* [Objective]
Starting at the first line of the data, please print exactly those lines through the one that holds "-2.62, -0.12, -0.02), 'ground'), kind='structure')", omitting every picture.

* [Data section]
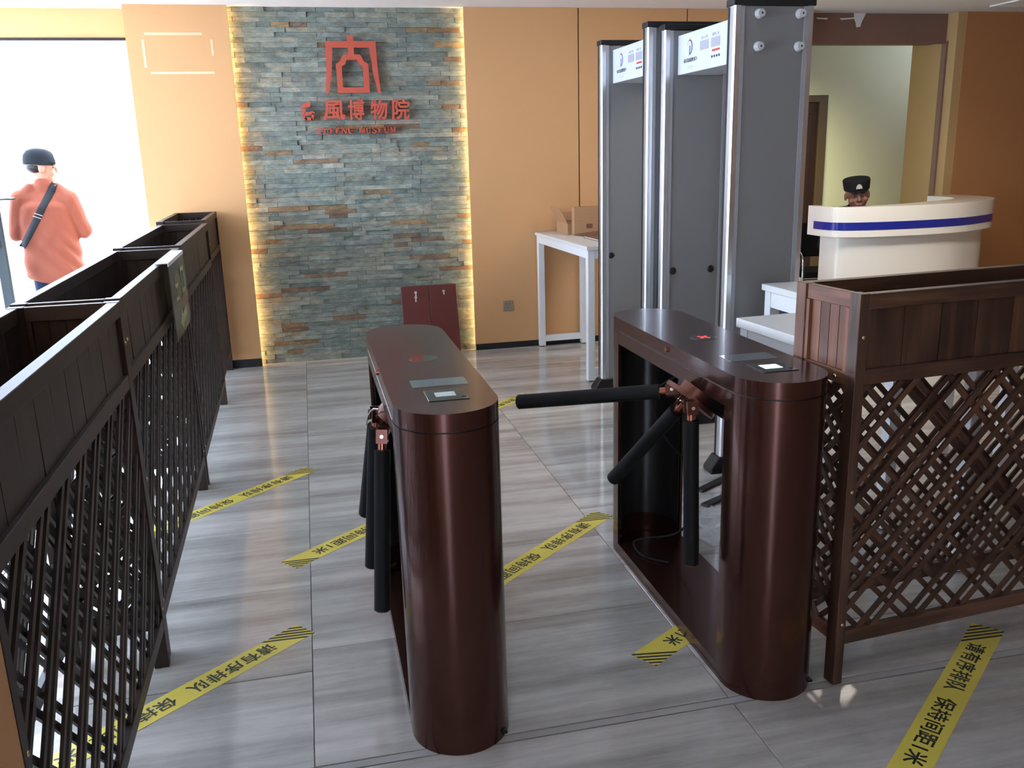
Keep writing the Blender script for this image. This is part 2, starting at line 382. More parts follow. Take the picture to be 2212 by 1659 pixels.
# front of the lobby behind the camera: glazed entrance
tag(obj('wall_front', box(box(bx(-3.7, -1.2, -2.62, -2.5, 0, CZ), -0.45, 8.2, -2.62, -2.5, 0, CZ), -1.2, -0.45, -2.62, -2.5, 2.1, CZ), 'paper'), kind='structure')
# outside
tag(obj('ground_outside', bx(-60, 3.4, 7.55, 80, -0.12, -0.02), 'ground'), kind='structure')
tag(obj('ground_left', bx(-60, -3.82, -2.62, 7.55, -0.12, -0.02), 'ground'), kind='structure')
tag(obj('ground_front', bx(-30, 30, -30, -2.62, -0.12, -0.02), 'ground'), kind='structure')

# ------------------------------------------------------------------ feature wall of split slate
slate = [(0.180, 0.215, 0.185), (0.195, 0.226, 0.192), (0.160, 0.195, 0.172), (0.212, 0.238, 0.202), (0.180, 0.200, 0.182), (0.235, 0.248, 0.206), (0.150, 0.180, 0.164), (0.225, 0.225, 0.180)]
rust = [(0.20, 0.125, 0.070), (0.17, 0.115, 0.075), (0.24, 0.165, 0.085), (0.14, 0.095, 0.068), (0.30, 0.29, 0.24), (0.24, 0.23, 0.18)]
def stone_geo(V, F, C, x0, x1, z0, z1, pr, col, r):
    n = max(2, int((x1 - x0) / 0.06)); b = len(V); yb = 7.235; yf = 7.205 - pr
    # front face as a jittered strip so the split surface catches light
    for i in range(n + 1):
        x = x0 + (x1 - x0) * i / n
        j1 = r.uniform(-0.0035, 0.0035); j2 = r.uniform(-0.0035, 0.0035)
        V += [(x, yf + j1, z0), (x, yf + j2, z1), (x, yb, z0), (x, yb, z1)]
    for i in range(n):
        a = b + 4 * i; c = a + 4
        F += [(a, c, c + 1, a + 1), (a + 1, c + 1, c + 3, a + 3), (a, a + 2, c + 2, c)]
    e = b + 4 * n
    F += [(b, b + 1, b + 3, b + 2), (e, e + 2, e + 3, e + 1)]
    C += [col] * (4 * (n + 1))
def stone_mesh(V, F, C):
    me = bpy.data.meshes.new('stone'); me.from_pydata(V, [], F); me.update()
    at = me.color_attributes.new('tint', 'FLOAT_COLOR', 'POINT')
    at.data.foreach_set('color', [q for c in C for q in (*c, 1.0)])
    me.materials.append(M['stone']); return me
stones = []
z = 0.0; row = 0; rh = CZ / 76.0
X0, X1 = -0.528, 1.378
while row < 76:
    band = row // 4; rr = random.Random(500 + band)
    joints = []; x = X0 - rr.uniform(0.05, 0.55)
    while x < X1: x += 0.60; joints.append(x)
    r = random.Random(9000 + row)
    xs = [X0] + [j + (0.035 if row % 2 else -0.035) for j in joints if X0 + 0.08 < j < X1 - 0.08] + [X1]
    for a, b in zip(xs, xs[1:]):
        p = a
        while p < b - 1e-4:
            q = p + r.uniform(0.10, 0.40)
            if b - q < 0.09: q = b
            col = r.choice(rust) if r.random() < 0.15 else r.choice(slate)
            k = r.uniform(0.85, 1.18); col = tuple(c * k for c in col)
            g0 = 0.0013 if abs(p - a) < 1e-6 else 0.0003; g1 = 0.0013 if abs(q - b) < 1e-6 else 0.0003
            zj = r.uniform(0.0, 0.0012)
            stones.append((p + g0, q - g1, row * rh + zj, (row + 1) * rh - 0.0003, r.choice((0.0, 0.003, 0.006, 0.009, 0.013)) + r.uniform(0, 0.003), col, r))
            p = q
    row += 1
order = sorted(range(len(stones)), key=lambda i: -(stones[i][1] - stones[i][0]))
big = set(order[:300])
VV, FF, CC = [], [], []
for i, s in enumerate(stones):
    if i in big:
        V, F, C = [], [], []; stone_geo(V, F, C, *s); link('stone', stone_mesh(V, F, C), fw)
    else: stone_geo(VV, FF, CC, *s)
tag(link('small_stones', stone_mesh(VV, FF, CC), fw), kind='stuff')
# warm LED strips tucked into the gaps beside the slate
for nm, x, sgn in (('led_strip', -0.475, 1), ('led_strip', 1.325, -1)):
    o = obj(nm, bx(x - 0.006, x + 0.006, 7.1505, 7.160, 0.02, CZ - 0.02), 'led')
    tag(o, 'thin warm LED strip glowing along the ' + ('left' if sgn > 0 else 'right') + ' edge of the slate wall', 'light strip')

# ------------------------------------------------------------------ wall sign: emblem, characters, latin line
sy0, sy1 = 7.135, 7.165
sg = empty('wall_sign', (0.42, 7.15, 1.76)); tag(sg, 'red raised museum emblem and lettering mounted on the slate wall', 'sign')
def sx(pts): return [(x - 0.42, z - 1.76) for x, z in pts]
def sign_part(name, polys, m='sign_red'):
    bm = NB()
    for p in polys: prism_xz(bm, sx(p), -0.015, 0.015)
    return obj(name, bm, m, sg)
bm = NB()
sign_part('emblem_arch', [
    [(0.239, 2.430), (0.613, 2.430), (0.612, 2.384), (0.239, 2.384)],
    [(0.239, 2.385), (0.288, 2.385), (0.279, 2.29), (0.268, 2.19), (0.236, 2.057), (0.219, 2.057), (0.231, 2.19), (0.238, 2.29)],
    [(0.565, 2.385), (0.612, 2.385), (0.613, 2.29), (0.619, 2.19), (0.631, 2.057), (0.611, 2.057), (0.581, 2.19), (0.572, 2.29)]])
sign_part('emblem_stem', [[(0.403, 2.470), (0.446, 2.470), (0.446, 2.330), (0.402, 2.330)]]).location = (0, -0.0015, 0)
def ring(outer, inner):
    return [[outer[i], outer[(i + 1) % len(outer)], inner[(i + 1) % len(inner)], inner[i]] for i in range(len(outer))]
bo = [(0.372, 2.336), (0.486, 2.336), (0.503, 2.318), (0.512, 2.289), (0.548, 2.268), (0.546, 2.061), (0.308, 2.061), (0.306, 2.268), (0.340, 2.289), (0.350, 2.318)]
bi = [(0.386, 2.297), (0.467, 2.297), (0.472, 2.280), (0.480, 2.264), (0.505, 2.251), (0.504, 2.101), (0.347, 2.101), (0.348, 2.251), (0.373, 2.264), (0.380, 2.280)]
sign_part('emblem_bell', ring(bo, bi))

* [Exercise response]
Keep writing the Blender script for this image. This is part 2, starting at line 382. More parts follow. Take the picture to be 2212 by 1659 pixels.
# front of the lobby behind the camera: glazed entrance
tag(obj('wall_front', box(box(bx(-3.7, -1.2, -2.62, -2.5, 0, CZ), -0.45, 8.2, -2.62, -2.5, 0, CZ), -1.2, -0.45, -2.62, -2.5, 2.1, CZ), 'paper'), kind='structure')
# outside
tag(obj('ground_outside', bx(-60, 3.4, 7.55, 80, -0.12, -0.02), 'ground'), kind='structure')
tag(obj('ground_left', bx(-60, -3.82, -2.62, 7.55, -0.12, -0.02), 'ground'), kind='structure')
tag(obj('ground_front', bx(-30, 30, -30, -2.62, -0.12, -0.02), 'ground'), kind='structure')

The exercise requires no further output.